Fonte: Pedagoga Letícia de Queiroz
Mão dupla
Em casa, os pais também têm papel essencial de cultivar um ambiente de escuta e valorização. Para Letícia, a parceria entre escola e família é indispensável. "Precisamos falar a mesma língua", enfatiza. Os limites devem ser acordados, e os pais precisam colaborar com o discurso da escola, mostrando que o que é proibido ali não é um limite do professor, mas sim da convivência em sociedade.
Na construção da autoestima, a coerência é essencial. "O sim, o elogio, o voto de confiança que a criança recebe na escola deve ser afirmado pelos pais", explica Letícia, citando o ditado: "É preciso uma aldeia inteira para criar uma criança." Mas alerta: "Se cada um fala uma língua, a criança fica confusa".

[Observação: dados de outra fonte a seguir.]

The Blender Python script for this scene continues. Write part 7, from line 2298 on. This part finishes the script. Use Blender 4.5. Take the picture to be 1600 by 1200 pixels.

Sobre o papel das atividades pedagógicas e lúdicas, ela reforça: "O direito de se imaginar, se expressar, cometer erros, ganhar e perder é vivenciado nas atividades [...] e aumenta a percepção da criança sobre si mesma, experimentando seu valor, sua capacidade e habilidades."
Segundo a pedagoga, o lúdico permite ao professor conhecer os talentos e interesses dos alunos, reforçar os laços afetivos e perceber em que aspectos eles precisam se desenvolver mais, um caminho essencial para formar crianças mais seguras e emocionalmente saudáveis.